My adventures in the Episcopal church were added to my Greek orbit. You may argue my point, but the Anglican and thus Episcopal churches were not borne of Lutheran Protestantism, instead taking up for a time of unity before the Great Schism of 1054 CE. Let us dispense with the pope, one might hear Cranmer state in as though in a distant dream, and return to an equitable system of patriarchs, distributed throughout Christendom. The greatest gift the Episcopal Church gave me – and continues to give – is a release from the endless analysis and dissections of the Western Church (although appreciated), and an affinity for the Orthodox (and by extension Episcopal) of practice before theory, verging on Buddhism. Gone the Cartesian matching of wits, of theory before practice, the idea that if it can all be explained logically, then I’m totally in. I do think this is the reasoning of many Western atheists, agnostics, and secular humanists. I treasure the Via Media and value a compelling reason (if you’ll forgive my immediate return to the Cartesian redoubt) to lay down the burden of investigation, and to practice.

My total time in a classroom learning Greek amounted to about two months in 2004. Not taking Greek as a young student is one of my greatest regrets in an otherwise full life fairly free of regret. I finished a superb book last week about Greek, La lingua geniale, a play on words of Elena Ferrante’s bestseller, L’amica geniale. The premise of the book is “nine reasons to love Greek,” but it also contains a gentle dissection of Greek grammar: what is lost when a language is lost. Singular, plural… dual? Indicative, subjunctive … optative? The optative in particular, the verbal gradation well beyond the basic subjunctive, of wishing versus possibility through to impossibility, counts as an immeasurable loss in the pantheon of human expression. The willingness to hold in suspension the degree to which we control our surroundings, and the extent to which our hoped-for reality is even possible, seem very timely concepts at the moment.

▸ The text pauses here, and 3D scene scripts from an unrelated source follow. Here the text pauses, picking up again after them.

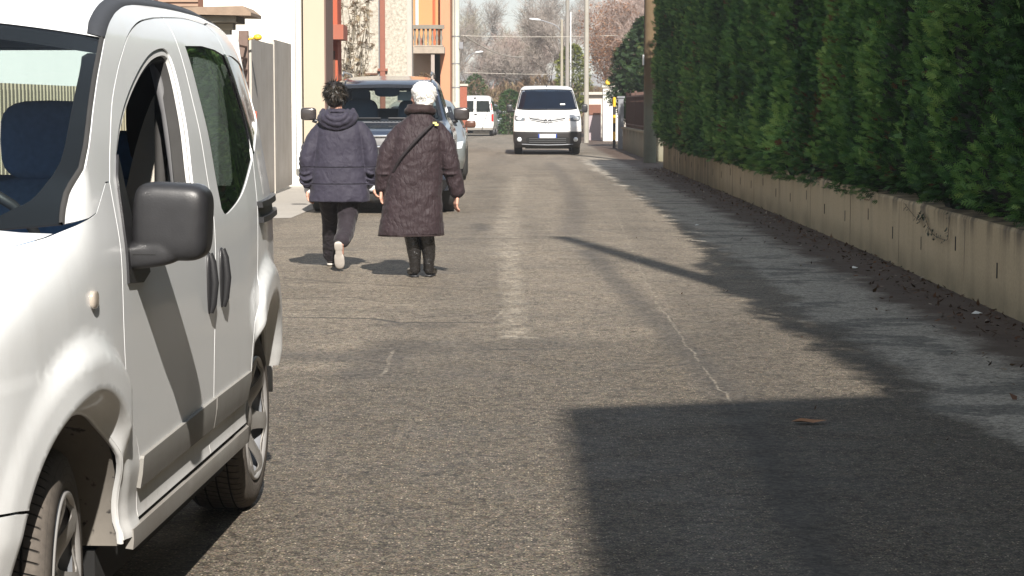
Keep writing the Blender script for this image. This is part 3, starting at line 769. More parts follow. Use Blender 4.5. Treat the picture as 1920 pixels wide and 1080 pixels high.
def orange_house():
    root=empty('orange_house',(-1.80,61,0),label='orange house with a stone balustrade balcony beyond the pebbledash house',cat='house')
    b=MB(); b.box(-6,-.26,.3,8,3.1,9); b.build('upper_wall',plaster('orange_plaster',(.50,.255,.12),.06,.12),root)
    l=MB(); l.box(-6,-.52,.3,8,0,3.1); l.build('lower_wall',plaster('peach_plaster',(.50,.38,.29),.06,.15),root)
    s=MB(); s.box(-.26,.02,-.1,8,0,9); s.build('corner_pier',plaster('salmon_plaster',(.48,.235,.14),.08,.15),root)
    sl=MB(); sl.box(-1.02,-.12,-.9,.29,2.86,3.04); sl.box(-.98,-.16,-.86,.29,3.05,3.09); sl.build('balcony_slab',simple('slab_stone',(.32,.27,.22),.9,var=.3,scale=9),root)
    bal=MB()
    x=-.96
    while x<-.2:
        bal.lathe([(.035,0),(.035,.04),(.022,.08),(.045,.2),(.022,.34),(.035,.42),(.035,.46)],'z',8,(x,-.78,3.09)); x+=.125
    bal.build('balustrade',simple('old_stone',(.20,.18,.15),.9,var=.35,scale=14),root)
    hr=MB(); hr.box(-1.02,-.12,-.87,-.69,3.55,3.66); hr.build('handrail',bpy.data.materials['old_stone'],root)
    pt=MB(); pt.box(-.9,-.7,-.66,-.4,3.09,3.3); pt.build('planter',M['roof_tile'],root)
    pl=MB(); pl.box(-.50,-.40,-.85,-.75,0,2.86); pl.build('balcony_post',simple('grey_post',(.33,.28,.25),.9),root)
    pp=MB(); pp.tube([(-.45,.26,3.1),(-.45,.26,9)],.035,8); pp.build('downpipe',simple('red_pipe',(.55,.12,.05),.5),root)
    sh=MB(); sh.box(-.98,-.90,.20,.29,3.7,5.6); sh.build('shutter',M['white_metal'],root)
orange_house()
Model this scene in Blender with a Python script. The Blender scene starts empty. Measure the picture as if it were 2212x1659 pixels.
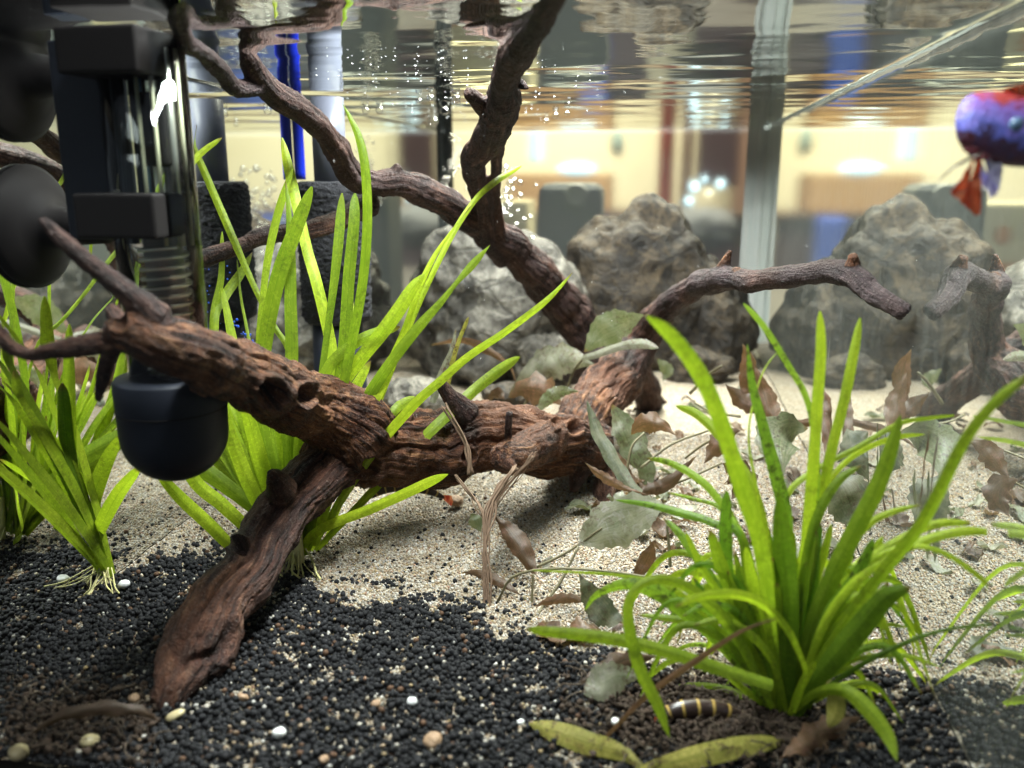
import bpy, bmesh, math, random
import numpy as np
from math import radians, sin, cos, pi
from mathutils import Vector, Matrix
random.seed(7); rng = np.random.default_rng(7)
sc = bpy.context.scene
COL = sc.collection

# ------------------------------------------------------------------ camera
F = 1843.0; YAW = radians(9.87); PIT = radians(13.7); CZ = 0.20      # picture measured on a 2212 x 1659 grid
cam_d = bpy.data.cameras.new('camera'); cam = bpy.data.objects.new('camera', cam_d); COL.objects.link(cam)
cam.location = (0, 0, CZ); cam.rotation_euler = (pi/2 - PIT, 0, YAW)
cam_d.sensor_width = 36; cam_d.lens = 36*F/2212
cam_d.clip_start = 0.01; cam_d.clip_end = 50
cam_d.dof.use_dof = True; cam_d.dof.focus_distance = 0.445; cam_d.dof.aperture_fstop = 8.0
sc.camera = cam
# ------------------------------------------------------------------ world, light, exposure
w = bpy.data.worlds.new('World'); sc.world = w; w.use_nodes = True
bg = w.node_tree.nodes['Background']; bg.inputs[0].default_value = (0.62, 0.66, 0.80, 1); bg.inputs[1].default_value = 0.20
def area(name, loc, rot, sx, sy, power, color):
    l = bpy.data.lights.new(name, 'AREA'); l.shape = 'RECTANGLE'; l.size = sx; l.size_y = sy
    l.energy = power; l.color = color
    o = bpy.data.objects.new(name, l); COL.objects.link(o); o.location = loc; o.rotation_euler = rot
    return o
area('aquarium_lamp', (-0.08, 0.58, 0.40), (0, 0, 0), 0.035, 0.72, 11.8, (0.98, 0.98, 1.0))
area('ceiling_lamp', (0.0, 1.9, 1.5), (0, 0, 0), 1.2, 0.5, 100.0, (1.0, 0.93, 0.78))
area('room_lamp', (-0.5, -0.7, 1.1), (radians(42), 0, radians(-25)), 0.6, 0.6, 5.0, (0.95, 0.95, 1.0))
sc.view_settings.view_transform = 'Standard'; sc.view_settings.look = 'None'
sc.view_settings.exposure = 0.15; sc.view_settings.gamma = 1.0
sc.render.engine = 'CYCLES'
cy = sc.cycles
cy.use_denoising = True; cy.max_bounces = 10; cy.glossy_bounces = 6; cy.transmission_bounces = 8
cy.diffuse_bounces = 3; cy.transparent_max_bounces = 24
cy.caustics_reflective = False; cy.caustics_refractive = False; cy.sample_clamp_indirect = 4.0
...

Tuscany entered the strictest regiment of lockdown yesterday, back to where we were last spring. We have been expecting it for weeks, and in anticipation of a loss of freedom I had been taking extra-long walks all over town. One morning, walking down Borgo San Jacopo in the Oltrarno, I passed by a church I’d been curious to visit for years. It is typically locked up, dark, its chancel hanging over the river and, giving it its moniker of Sant’Iacopo Soprarno (St. Jacob over the Arno). Formerly a landmark church, it is now part of the Greek Orthodox Ecumenical Patriarchate.

Sant’Iacopo Soprarno. They say you can hear the river from the front pews. I didn’t hear the water that day, but I love the symbolism of water flowing under a cantilevered chancel.

On this chill morning incense floated into the street, and through my headphones I heard the priest canting. Of course I went in and tucked myself into a corner to hear the liturgical mix of Greek, Latin, and Italian (you have no idea how happy this makes me). Two hundred lit beeswax tapers filled the sanctuary with pools of yellow light. The priest went through his paces behind the altar screen; an acolyte stood at the ready with a long taper, and a reader staffed the lectern. Gilded icons were tucked into almost every corner, illuminated by candlelight like an actual heavenly host. I haven’t been in an Orthodox church since I was last in Helsinki, nosing around Uspenski Cathedral (uspenski = dormition in Old Slavic, celebrating the miracle of Mary being taken directly into Heaven, bypassing all that distasteful mortal business of death), the head of the Orthodox Finnish congregation . I noted that accoutrements of the Orthodox sanctuaries made our Episcopal church of St. James (the Greater) look almost as austere as the Lutheran Cathedral of Helsinki, whose whitewashed walls and wooden pews are scrubbed clean, a bit of blue here and there the only color, its niches hollow. I did not stay for the entire liturgy, but left after about twenty minutes, walking into the warm sunshine, a hint of incense remaining in my coat and hair.

I follow my curious heart wherever it may lead, and the old I get, the more I enjoy drawing the connections among language, art, human experience, history, and faith. How fortunate we are to live in an era of cultural richness not forgotten.